Indiana state of emergency today: what it changes and what it doesn’t

The statewide disaster emergency declared January 24 (ET) doesn’t “set” county travel statuses—that power sits locally. What it does is widen the operational toolbox:

  • faster coordination across state agencies,

  • easier movement of resources to hardest-hit areas,

  • and a framework that can support federal assistance and logistics flexibility.

Behind the headline, the incentive is simple: officials want fewer cars on the road so plows can work, crashes drop, and emergency responders aren’t delayed. Travel warnings and watches aren’t just about personal safety; they’re about protecting the entire response system from gridlock.

What we still don’t know

Even with the map and advisories, key questions remain unsettled county to county:

  • When residential streets will be fully cleared (not just “drivable”)

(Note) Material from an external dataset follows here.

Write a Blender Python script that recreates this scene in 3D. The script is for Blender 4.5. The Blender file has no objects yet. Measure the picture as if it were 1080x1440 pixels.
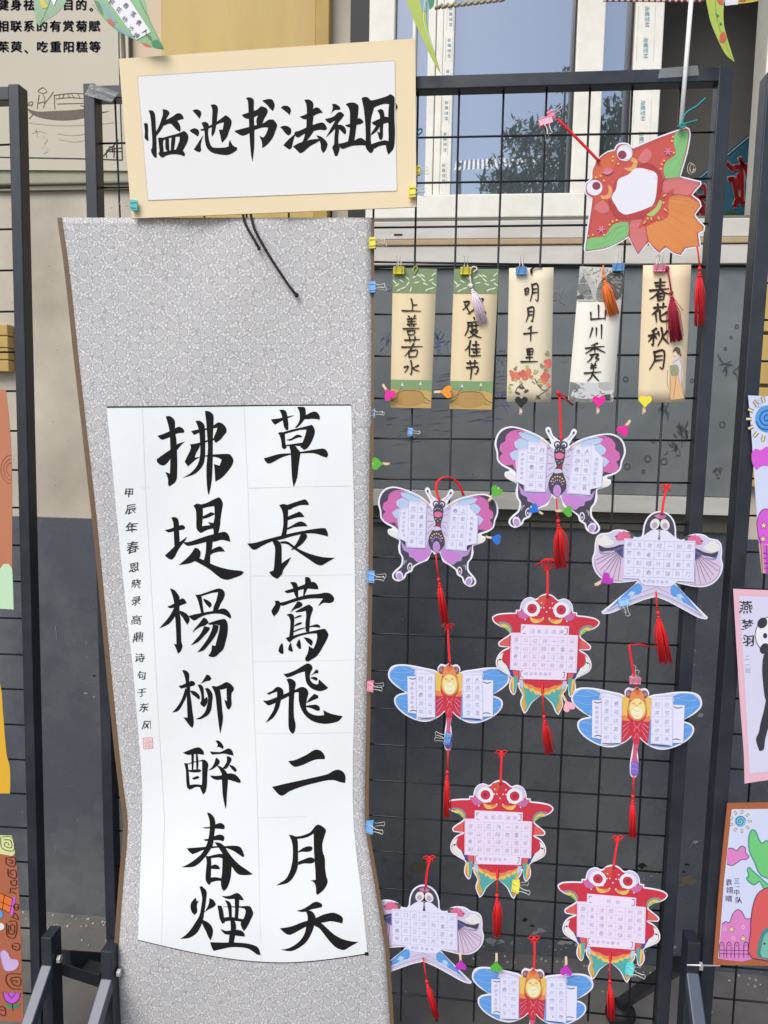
import bpy, math, random
from mathutils import Vector, Matrix
from mathutils.geometry import tessellate_polygon
random.seed(7)
C = bpy.context.collection
scene = bpy.context.scene

# ------------------------------------------------------------------ camera, world, sun, exposure
CAM_H = 1.35
def rot_matrix(a, b, c):
    ca, sa, cb, sb, cc, sc = math.cos(a), math.sin(a), math.cos(b), math.sin(b), math.cos(c), math.sin(c)
    Rx = Matrix(((1, 0, 0), (0, ca, -sa), (0, sa, ca)))
    Ry = Matrix(((cb, 0, sb), (0, 1, 0), (-sb, 0, cb)))
    Rz = Matrix(((cc, -sc, 0), (sc, cc, 0), (0, 0, 1)))
    return Rz @ Rx @ Ry
R = rot_matrix(0.1016, 0.1025, 0.0189)          # rack plane (x right, y down, z into wall) -> camera
T = Vector((0.0559, -0.6551, 1.1662))
F = 1040.0
Cp = -(R.transposed() @ T)                       # camera in rack-plane coordinates
Z0 = CAM_H + Cp.y
CAM = Vector((Cp.x, Cp.z, CAM_H))
def ray(px, py):
    d = R.transposed() @ Vector(((px - 540) / F, (py - 720) / F, 1.0))
    return Vector((d.x, d.z, -d.y))
def P(px, py, y=0.0):
    d = ray(px, py)
    t = (y - CAM.y) / d.y
    return CAM + d * t
cam = bpy.data.objects.new('camera', bpy.data.cameras.new('camera'))
C.objects.link(cam)
cam.data.sensor_fit = 'VERTICAL'; cam.data.sensor_height = 36; cam.data.lens = 26.0
cam.data.clip_start = 0.02; cam.data.clip_end = 500
def w(v): return Vector((v.x, v.z, -v.y))
Rt = R.transposed()
cx, cy, cz = w(Rt.col[0]), w(Rt.col[1]), w(Rt.col[2])
M3 = Matrix((cx, -cy, -cz)).transposed()
cam.matrix_world = Matrix.Translation(CAM) @ M3.to_4x4()
scene.camera = cam

world = bpy.data.worlds.new('World'); scene.world = world; world.use_nodes = True
nt = world.node_tree
sky = nt.nodes.new('ShaderNodeTexSky'); sky.sky_type = 'NISHITA'; sky.sun_disc = False
SUN_EL, SUN_AZ = math.radians(46), math.radians(205)    # azimuth clockwise from +Y: behind the camera, over the left shoulder
sky.sun_elevation = SUN_EL; sky.sun_rotation = SUN_AZ
sky.air_density = 1.0; sky.dust_density = 1.2
bg = nt.nodes['Background']; nt.links.new(sky.outputs[0], bg.inputs[0]); bg.inputs[1].default_value = 0.11
sun = bpy.data.objects.new('sun', bpy.data.lights.new('sun', 'SUN')); C.objects.link(sun)
sun.data.energy = 2.0; sun.data.angle = math.radians(40); sun.data.color = (1, 0.955, 0.90)
sd = Vector((math.sin(SUN_AZ) * math.cos(SUN_EL), math.cos(SUN_AZ) * math.cos(SUN_EL), math.sin(SUN_EL)))
sun.rotation_euler = sd.to_track_quat('Z', 'Y').to_euler(); sun.location = sd * 30
scene.view_settings.view_transform = 'Standard'; scene.view_settings.look = 'None'
scene.view_settings.exposure = 0.56; scene.view_settings.gamma = 1; scene.view_settings.use_curve_mapping = False
scene.cycles.max_bounces = 6

# ------------------------------------------------------------------ materials
MATS = {}
def rgb(r, g, b):
    f = lambda c: (c / 255 / 12.92) if c / 255 <= 0.04045 else ((c / 255 + 0.055) / 1.055) ** 2.4
    return (f(r), f(g), f(b), 1)
def mat(name, col, rough=0.6, metal=0.0, var=0.08, scale=25, bump=0.0, spec=0.4, trans=0, alpha=1):
    if name in MATS: return MATS[name]
    m = bpy.data.materials.new(name); m.use_nodes = True; n = m.node_tree.nodes; l = m.node_tree.links
    b = n['Principled BSDF']
    b.inputs['Roughness'].default_value = rough; b.inputs['Metallic'].default_value = metal
    b.inputs['Specular IOR Level'].default_value = spec
    if alpha < 1: b.inputs['Alpha'].default_value = alpha
    if var > 0:
        tc = n.new('ShaderNodeTexCoord'); nz = n.new('ShaderNodeTexNoise'); nz.inputs['Scale'].default_value = scale
        nz.inputs['Detail'].default_value = 5; nz.inputs['Roughness'].default_value = 0.65
        l.new(tc.outputs['Object'], nz.inputs['Vector'])
        mx = n.new('ShaderNodeMix'); mx.data_type = 'RGBA'
        mx.inputs[6].default_value = tuple(min(1, c * (1 - var)) for c in col[:3]) + (1,)
        mx.inputs[7].default_value = tuple(min(1, c * (1 + var)) for c in col[:3]) + (1,)
        l.new(nz.outputs['Fac'], mx.inputs[0]); l.new(mx.outputs[2], b.inputs['Base Color'])
        if bump > 0:
            bp = n.new('ShaderNodeBump'); bp.inputs['Strength'].default_value = bump; bp.inputs['Distance'].default_value = 0.002
            l.new(nz.outputs['Fac'], bp.inputs['Height']); l.new(bp.outputs[0], b.inputs['Normal'])
    else:
        b.inputs['Base Color'].default_value = col
    MATS[name] = m; return m
INK = mat('brush_ink', (0.014, 0.013, 0.013, 1), 0.7, var=0.3, scale=200, spec=0.1)
PENCIL = mat('pen_ink', (0.30, 0.30, 0.40, 1), 0.7, var=0)
PENDARK = mat('marker_ink', (0.03, 0.03, 0.045, 1), 0.7, var=0)
PAPER = mat('rice_paper', (0.79, 0.80, 0.80, 1), 0.85, var=0.035, scale=9, bump=0.22, spec=0.1)
CARDW = mat('white_card', (0.80, 0.79, 0.86, 1), 0.5, var=0.02, spec=0.3)
PANEL = mat('lilac_panel', (0.70, 0.68, 0.84, 1), 0.6, var=0.02, spec=0.2)
PANELP = mat('pinkish_panel', (0.76, 0.66, 0.80, 1), 0.6, var=0.02, spec=0.2)
BEIGE = mat('beige_mount', (0.78, 0.64, 0.42, 1), 0.7, var=0.06, scale=6, spec=0.15)
BLACKM = mat('black_powder_coated_steel', (0.018, 0.021, 0.030, 1), 0.38, var=0.25, scale=60, bump=0.03, spec=0.5)
WIREM = mat('black_wire', (0.010, 0.011, 0.014, 1), 0.35, var=0.2, spec=0.5)
REDS = mat('red_cord', (0.74, 0.014, 0.02, 1), 0.6, var=0.25, scale=300)
CRIM = mat('crimson_thread', (0.36, 0.012, 0.045, 1), 0.6, var=0.25, scale=300)
ORAN = mat('orange_thread', (0.85, 0.20, 0.03, 1), 0.6, var=0.2, scale=300)
LILT = mat('pale_lilac_thread', (0.88, 0.74, 0.83, 1), 0.6, var=0.1, scale=300)
SILV = mat('silver_wire', (0.60, 0.58, 0.53, 1), 0.35, 0.35, var=0)
WOODP = mat('pine_wood', (0.72, 0.56, 0.36, 1), 0.6, var=0.15, scale=120)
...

  • Whether Tuesday’s daytime warming will meaningfully reduce ice, or simply set up another refreeze Tuesday night

  • How quickly local services—trash pickup, school operations, court schedules—normalize as travel statuses change

What happens next: realistic scenarios for Tuesday (ET)

  1. Step-downs from Warning to Watch in areas where main roads stabilize, while rural and neighborhood routes lag.

  2. Persistent Watches where drifting and refreezing keep conditions unpredictable.

  3. Localized re-upgrades if crashes spike or snow-removal progress stalls.

  4. A shift from snow hazards to cold hazards as exposure risk becomes the primary threat through Tuesday morning.

For Hoosiers, the best way to use the Indiana travel advisory map is to treat it as a minimum warning: if your county is at Watch or Warning, assume conditions are worse than they look from your window—especially before sunrise.